Formative Assessment is an assessment which develops your skills in being assessed, allows for you to receive feedback, and prepares you for being assessed. However, it does not count to your final mark.

Description Semester When Set Comment
Written exercise1MEssay plan (500 words)
Assessment Rationale And Relationship

The students will each produce a poster on a selected item of religious material culture from one of the societies covered by the module. This will contextualise it with relation to other related pieces of evidence (textual, material, visual) illuminating an aspect of religion. It will also present the various modern interpretations relevant to the selected item. This will develop and assess the following learning outcomes:
• identify key pieces of religious material culture from each of the three societies;
• distinguish and appraise major approaches to religion in the scholarship on the three societies;
• evaluate the contributions of textual and material evidence to modern interpretations of key religious phenomena across the three societies;
• distinguishing and evaluating key arguments in modern publications,
• identifying and critiquing the links between evidence and higher order interpretations,
• analysing written, visual and material culture from the ancient world,
• succinctly presenting complex ideas in a visual medium.

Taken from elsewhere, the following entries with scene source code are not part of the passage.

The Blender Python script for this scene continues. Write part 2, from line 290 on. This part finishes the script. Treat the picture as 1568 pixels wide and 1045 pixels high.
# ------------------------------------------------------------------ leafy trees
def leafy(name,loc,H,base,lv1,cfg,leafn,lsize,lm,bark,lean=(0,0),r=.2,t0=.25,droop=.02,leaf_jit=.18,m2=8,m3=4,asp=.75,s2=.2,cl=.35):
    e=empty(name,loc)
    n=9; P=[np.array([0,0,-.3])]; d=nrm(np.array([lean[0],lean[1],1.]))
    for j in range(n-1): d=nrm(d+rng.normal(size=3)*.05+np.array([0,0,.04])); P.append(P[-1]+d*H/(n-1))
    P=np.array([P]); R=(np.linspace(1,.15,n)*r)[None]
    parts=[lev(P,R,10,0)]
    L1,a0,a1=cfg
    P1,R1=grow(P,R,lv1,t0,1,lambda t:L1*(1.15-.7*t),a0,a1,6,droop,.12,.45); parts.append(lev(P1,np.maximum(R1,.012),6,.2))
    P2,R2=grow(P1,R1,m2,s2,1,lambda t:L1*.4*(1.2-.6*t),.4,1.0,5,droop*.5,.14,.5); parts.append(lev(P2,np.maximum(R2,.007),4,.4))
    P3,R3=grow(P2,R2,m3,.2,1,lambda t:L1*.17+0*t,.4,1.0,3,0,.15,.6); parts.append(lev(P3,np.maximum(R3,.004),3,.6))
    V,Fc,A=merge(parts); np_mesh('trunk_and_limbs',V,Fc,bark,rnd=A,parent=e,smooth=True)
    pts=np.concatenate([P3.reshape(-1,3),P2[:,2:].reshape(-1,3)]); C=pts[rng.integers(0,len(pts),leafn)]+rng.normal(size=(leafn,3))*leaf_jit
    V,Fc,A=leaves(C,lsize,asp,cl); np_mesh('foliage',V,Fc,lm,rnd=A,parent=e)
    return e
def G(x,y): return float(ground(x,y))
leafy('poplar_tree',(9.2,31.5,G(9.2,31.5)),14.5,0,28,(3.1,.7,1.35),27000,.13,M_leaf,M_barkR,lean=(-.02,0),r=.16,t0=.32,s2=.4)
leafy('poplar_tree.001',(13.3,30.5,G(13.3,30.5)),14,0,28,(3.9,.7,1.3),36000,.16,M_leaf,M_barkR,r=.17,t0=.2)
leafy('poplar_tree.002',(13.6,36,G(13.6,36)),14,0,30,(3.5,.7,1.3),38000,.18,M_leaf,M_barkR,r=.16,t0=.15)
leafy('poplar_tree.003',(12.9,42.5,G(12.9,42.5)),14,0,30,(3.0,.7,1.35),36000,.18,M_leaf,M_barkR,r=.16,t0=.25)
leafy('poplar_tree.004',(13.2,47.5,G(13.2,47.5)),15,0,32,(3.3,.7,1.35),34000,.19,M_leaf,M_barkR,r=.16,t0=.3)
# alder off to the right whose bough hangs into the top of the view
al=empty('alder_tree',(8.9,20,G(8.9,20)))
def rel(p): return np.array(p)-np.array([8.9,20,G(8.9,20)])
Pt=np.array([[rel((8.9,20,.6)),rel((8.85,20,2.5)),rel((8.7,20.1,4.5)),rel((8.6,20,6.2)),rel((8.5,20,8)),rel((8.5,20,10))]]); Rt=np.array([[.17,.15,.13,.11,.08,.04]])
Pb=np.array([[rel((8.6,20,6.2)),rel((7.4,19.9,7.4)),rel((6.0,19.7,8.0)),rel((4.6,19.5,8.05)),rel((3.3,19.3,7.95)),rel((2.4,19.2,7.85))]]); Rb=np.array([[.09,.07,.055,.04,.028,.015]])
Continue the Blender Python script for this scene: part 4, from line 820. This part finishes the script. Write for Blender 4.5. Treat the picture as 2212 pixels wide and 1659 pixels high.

The second assessment will be an essay comparing an aspect of religious materiality across two or more of the societies covered by the module. This assessment will develop and assess the following learning outcomes:
• give an accurate general description of the religious systems of Greece, Egypt and Mesopotamia, summarising the main characteristics of each;
• identify key pieces of religious material culture from each of the three societies;
• distinguish and appraise major approaches to religion in the scholarship on the three societies;
• evaluate the contributions of textual and material evidence to modern interpretations of key religious phenomena across the three societies;
• compare and contrast elements of religious visual and material culture from Greece, Mesopotamia and Egypt;
• distinguishing and evaluating key arguments in modern publications,
• identifying and critiquing the links between evidence and higher order interpretations,
• analysing written, visual and material culture from the ancient world,
• comparing and contrasting cultural phenomena,
• composing coherent arguments supported by evidence

The formative assessment will support students in formulating an analytical essay, selecting suitable case studies and theories as focal points, and in structuring a coherent argument.

Study-abroad, non-Erasmus exchange and Loyola students spending semester 1 only are required to finish their assessment while in Newcastle. Where an exam is present, an alternative form of assessment will be set and where coursework is present, an alternative deadline will be set. Details of the alternative assessment will be provided by the module leader.